= RECORDED INFORMATION =
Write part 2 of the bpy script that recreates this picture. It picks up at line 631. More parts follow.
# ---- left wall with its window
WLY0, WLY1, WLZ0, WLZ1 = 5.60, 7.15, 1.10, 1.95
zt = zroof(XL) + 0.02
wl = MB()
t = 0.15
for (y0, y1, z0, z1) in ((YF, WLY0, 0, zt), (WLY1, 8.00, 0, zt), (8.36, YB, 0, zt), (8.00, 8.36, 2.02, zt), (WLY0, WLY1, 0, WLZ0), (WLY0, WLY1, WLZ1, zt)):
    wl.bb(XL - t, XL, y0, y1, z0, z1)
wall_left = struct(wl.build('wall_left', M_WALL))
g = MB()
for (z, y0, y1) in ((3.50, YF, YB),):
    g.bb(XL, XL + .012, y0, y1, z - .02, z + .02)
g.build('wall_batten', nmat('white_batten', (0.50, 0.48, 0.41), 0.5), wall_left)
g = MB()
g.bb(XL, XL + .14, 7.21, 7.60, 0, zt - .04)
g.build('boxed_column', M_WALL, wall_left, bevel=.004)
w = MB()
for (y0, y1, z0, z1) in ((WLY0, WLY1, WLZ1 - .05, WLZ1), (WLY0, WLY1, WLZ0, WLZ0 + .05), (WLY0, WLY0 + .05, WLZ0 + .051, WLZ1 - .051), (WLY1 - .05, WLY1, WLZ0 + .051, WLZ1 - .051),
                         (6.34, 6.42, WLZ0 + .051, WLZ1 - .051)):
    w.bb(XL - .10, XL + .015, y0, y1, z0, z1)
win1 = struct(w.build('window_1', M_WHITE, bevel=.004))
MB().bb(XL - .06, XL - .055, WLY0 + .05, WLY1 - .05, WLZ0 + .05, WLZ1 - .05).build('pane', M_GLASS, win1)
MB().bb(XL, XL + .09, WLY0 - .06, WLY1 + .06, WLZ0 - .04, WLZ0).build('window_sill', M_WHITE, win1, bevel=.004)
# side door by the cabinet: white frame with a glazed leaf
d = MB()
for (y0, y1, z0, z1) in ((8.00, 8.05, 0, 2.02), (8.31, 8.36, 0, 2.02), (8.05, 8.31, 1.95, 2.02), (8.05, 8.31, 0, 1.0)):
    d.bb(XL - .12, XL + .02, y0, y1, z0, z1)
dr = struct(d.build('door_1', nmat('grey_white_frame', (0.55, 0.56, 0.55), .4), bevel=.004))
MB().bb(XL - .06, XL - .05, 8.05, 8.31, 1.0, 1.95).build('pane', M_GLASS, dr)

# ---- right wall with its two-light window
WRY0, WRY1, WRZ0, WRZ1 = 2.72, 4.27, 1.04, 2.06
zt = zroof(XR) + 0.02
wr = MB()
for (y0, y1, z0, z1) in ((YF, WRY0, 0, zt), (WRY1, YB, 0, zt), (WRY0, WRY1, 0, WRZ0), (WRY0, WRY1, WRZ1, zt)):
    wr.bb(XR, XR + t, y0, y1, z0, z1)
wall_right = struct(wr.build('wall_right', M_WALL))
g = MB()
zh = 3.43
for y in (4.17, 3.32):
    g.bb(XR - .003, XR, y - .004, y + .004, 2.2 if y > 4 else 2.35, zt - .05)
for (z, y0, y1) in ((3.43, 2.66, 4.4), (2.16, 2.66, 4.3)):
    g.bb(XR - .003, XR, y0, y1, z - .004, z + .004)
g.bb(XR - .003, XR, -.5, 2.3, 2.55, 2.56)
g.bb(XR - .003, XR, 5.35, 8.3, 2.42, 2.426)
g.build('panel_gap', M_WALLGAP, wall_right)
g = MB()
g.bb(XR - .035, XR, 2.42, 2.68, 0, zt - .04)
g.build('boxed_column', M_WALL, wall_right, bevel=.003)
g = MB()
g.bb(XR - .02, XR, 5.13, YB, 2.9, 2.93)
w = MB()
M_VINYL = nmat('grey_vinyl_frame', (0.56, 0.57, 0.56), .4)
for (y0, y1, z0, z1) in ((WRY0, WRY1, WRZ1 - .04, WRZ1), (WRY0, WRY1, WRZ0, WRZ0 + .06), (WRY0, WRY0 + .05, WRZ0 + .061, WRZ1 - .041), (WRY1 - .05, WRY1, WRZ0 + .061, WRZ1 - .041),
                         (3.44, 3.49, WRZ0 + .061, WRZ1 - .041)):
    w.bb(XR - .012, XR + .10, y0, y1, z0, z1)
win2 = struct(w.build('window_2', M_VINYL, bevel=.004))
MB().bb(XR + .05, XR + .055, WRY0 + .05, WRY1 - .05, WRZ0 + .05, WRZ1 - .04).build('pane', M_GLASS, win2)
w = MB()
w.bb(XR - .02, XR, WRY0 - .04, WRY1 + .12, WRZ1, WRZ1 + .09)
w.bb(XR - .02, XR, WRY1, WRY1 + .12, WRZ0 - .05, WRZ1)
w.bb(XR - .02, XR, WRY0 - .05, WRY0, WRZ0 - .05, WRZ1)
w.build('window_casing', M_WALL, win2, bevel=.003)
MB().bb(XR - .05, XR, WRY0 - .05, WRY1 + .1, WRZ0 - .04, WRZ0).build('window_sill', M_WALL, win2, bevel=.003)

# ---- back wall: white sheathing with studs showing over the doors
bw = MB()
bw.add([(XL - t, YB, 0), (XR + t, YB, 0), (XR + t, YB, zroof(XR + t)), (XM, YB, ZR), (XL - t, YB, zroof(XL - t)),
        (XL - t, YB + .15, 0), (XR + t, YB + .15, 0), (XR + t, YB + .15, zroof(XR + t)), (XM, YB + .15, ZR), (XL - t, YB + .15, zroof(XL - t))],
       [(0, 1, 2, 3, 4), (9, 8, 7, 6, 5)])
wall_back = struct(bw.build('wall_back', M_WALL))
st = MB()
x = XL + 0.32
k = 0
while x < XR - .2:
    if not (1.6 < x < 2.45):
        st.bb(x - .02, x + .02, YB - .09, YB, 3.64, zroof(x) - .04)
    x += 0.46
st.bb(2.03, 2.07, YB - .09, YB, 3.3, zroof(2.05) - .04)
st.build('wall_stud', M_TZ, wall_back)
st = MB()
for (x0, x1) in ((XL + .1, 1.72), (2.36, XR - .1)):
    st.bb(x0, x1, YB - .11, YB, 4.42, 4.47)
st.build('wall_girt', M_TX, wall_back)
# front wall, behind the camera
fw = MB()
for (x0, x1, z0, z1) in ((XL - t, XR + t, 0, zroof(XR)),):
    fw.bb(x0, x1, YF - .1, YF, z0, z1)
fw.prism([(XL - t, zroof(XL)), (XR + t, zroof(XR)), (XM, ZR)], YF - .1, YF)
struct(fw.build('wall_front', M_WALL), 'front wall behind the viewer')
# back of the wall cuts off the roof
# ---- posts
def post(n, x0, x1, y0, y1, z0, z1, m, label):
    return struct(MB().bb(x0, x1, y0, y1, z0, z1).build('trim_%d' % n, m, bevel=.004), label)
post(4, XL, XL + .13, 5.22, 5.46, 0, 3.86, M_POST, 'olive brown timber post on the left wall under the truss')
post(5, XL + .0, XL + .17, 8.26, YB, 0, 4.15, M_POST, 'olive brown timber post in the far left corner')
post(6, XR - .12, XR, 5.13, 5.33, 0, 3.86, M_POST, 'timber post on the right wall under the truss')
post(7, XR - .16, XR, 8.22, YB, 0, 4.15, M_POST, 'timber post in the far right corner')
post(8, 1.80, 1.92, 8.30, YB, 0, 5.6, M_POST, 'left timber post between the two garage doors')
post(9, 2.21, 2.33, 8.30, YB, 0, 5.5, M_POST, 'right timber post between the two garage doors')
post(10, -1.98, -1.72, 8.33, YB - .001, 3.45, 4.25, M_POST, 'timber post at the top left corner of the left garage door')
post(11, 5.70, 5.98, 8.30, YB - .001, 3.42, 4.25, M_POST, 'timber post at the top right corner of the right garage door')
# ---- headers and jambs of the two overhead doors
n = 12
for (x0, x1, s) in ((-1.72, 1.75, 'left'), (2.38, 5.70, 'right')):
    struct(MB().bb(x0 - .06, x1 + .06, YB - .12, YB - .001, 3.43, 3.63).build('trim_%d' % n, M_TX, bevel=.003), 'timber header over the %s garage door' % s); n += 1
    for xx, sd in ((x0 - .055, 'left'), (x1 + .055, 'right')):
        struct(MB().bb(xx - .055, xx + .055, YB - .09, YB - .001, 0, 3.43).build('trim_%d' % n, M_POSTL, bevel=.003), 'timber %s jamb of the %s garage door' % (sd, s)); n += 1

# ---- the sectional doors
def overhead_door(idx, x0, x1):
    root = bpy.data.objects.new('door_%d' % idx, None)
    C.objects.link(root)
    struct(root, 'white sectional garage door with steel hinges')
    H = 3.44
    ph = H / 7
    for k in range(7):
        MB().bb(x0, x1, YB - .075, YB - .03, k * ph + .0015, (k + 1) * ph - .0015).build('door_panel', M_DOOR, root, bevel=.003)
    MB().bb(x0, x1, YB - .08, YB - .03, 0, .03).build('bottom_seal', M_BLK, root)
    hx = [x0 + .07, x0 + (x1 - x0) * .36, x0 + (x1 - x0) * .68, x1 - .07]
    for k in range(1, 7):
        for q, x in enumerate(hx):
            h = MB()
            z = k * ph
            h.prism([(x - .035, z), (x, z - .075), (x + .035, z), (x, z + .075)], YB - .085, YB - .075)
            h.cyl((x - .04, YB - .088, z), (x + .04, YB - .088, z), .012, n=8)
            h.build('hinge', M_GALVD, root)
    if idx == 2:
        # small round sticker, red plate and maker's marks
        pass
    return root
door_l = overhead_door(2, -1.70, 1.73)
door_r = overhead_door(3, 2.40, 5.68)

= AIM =
Only the lines from the start of the data to the line holding "1.95).build('pane', M_GLASS, dr)" are wanted; return them exactly, both ends included.

= EXERCISE OUTPUT =
Write part 2 of the bpy script that recreates this picture. It picks up at line 631. More parts follow.
# ---- left wall with its window
WLY0, WLY1, WLZ0, WLZ1 = 5.60, 7.15, 1.10, 1.95
zt = zroof(XL) + 0.02
wl = MB()
t = 0.15
for (y0, y1, z0, z1) in ((YF, WLY0, 0, zt), (WLY1, 8.00, 0, zt), (8.36, YB, 0, zt), (8.00, 8.36, 2.02, zt), (WLY0, WLY1, 0, WLZ0), (WLY0, WLY1, WLZ1, zt)):
    wl.bb(XL - t, XL, y0, y1, z0, z1)
wall_left = struct(wl.build('wall_left', M_WALL))
g = MB()
for (z, y0, y1) in ((3.50, YF, YB),):
    g.bb(XL, XL + .012, y0, y1, z - .02, z + .02)
g.build('wall_batten', nmat('white_batten', (0.50, 0.48, 0.41), 0.5), wall_left)
g = MB()
g.bb(XL, XL + .14, 7.21, 7.60, 0, zt - .04)
g.build('boxed_column', M_WALL, wall_left, bevel=.004)
w = MB()
for (y0, y1, z0, z1) in ((WLY0, WLY1, WLZ1 - .05, WLZ1), (WLY0, WLY1, WLZ0, WLZ0 + .05), (WLY0, WLY0 + .05, WLZ0 + .051, WLZ1 - .051), (WLY1 - .05, WLY1, WLZ0 + .051, WLZ1 - .051),
                         (6.34, 6.42, WLZ0 + .051, WLZ1 - .051)):
    w.bb(XL - .10, XL + .015, y0, y1, z0, z1)
win1 = struct(w.build('window_1', M_WHITE, bevel=.004))
MB().bb(XL - .06, XL - .055, WLY0 + .05, WLY1 - .05, WLZ0 + .05, WLZ1 - .05).build('pane', M_GLASS, win1)
MB().bb(XL, XL + .09, WLY0 - .06, WLY1 + .06, WLZ0 - .04, WLZ0).build('window_sill', M_WHITE, win1, bevel=.004)
# side door by the cabinet: white frame with a glazed leaf
d = MB()
for (y0, y1, z0, z1) in ((8.00, 8.05, 0, 2.02), (8.31, 8.36, 0, 2.02), (8.05, 8.31, 1.95, 2.02), (8.05, 8.31, 0, 1.0)):
    d.bb(XL - .12, XL + .02, y0, y1, z0, z1)
dr = struct(d.build('door_1', nmat('grey_white_frame', (0.55, 0.56, 0.55), .4), bevel=.004))
MB().bb(XL - .06, XL - .05, 8.05, 8.31, 1.0, 1.95).build('pane', M_GLASS, dr)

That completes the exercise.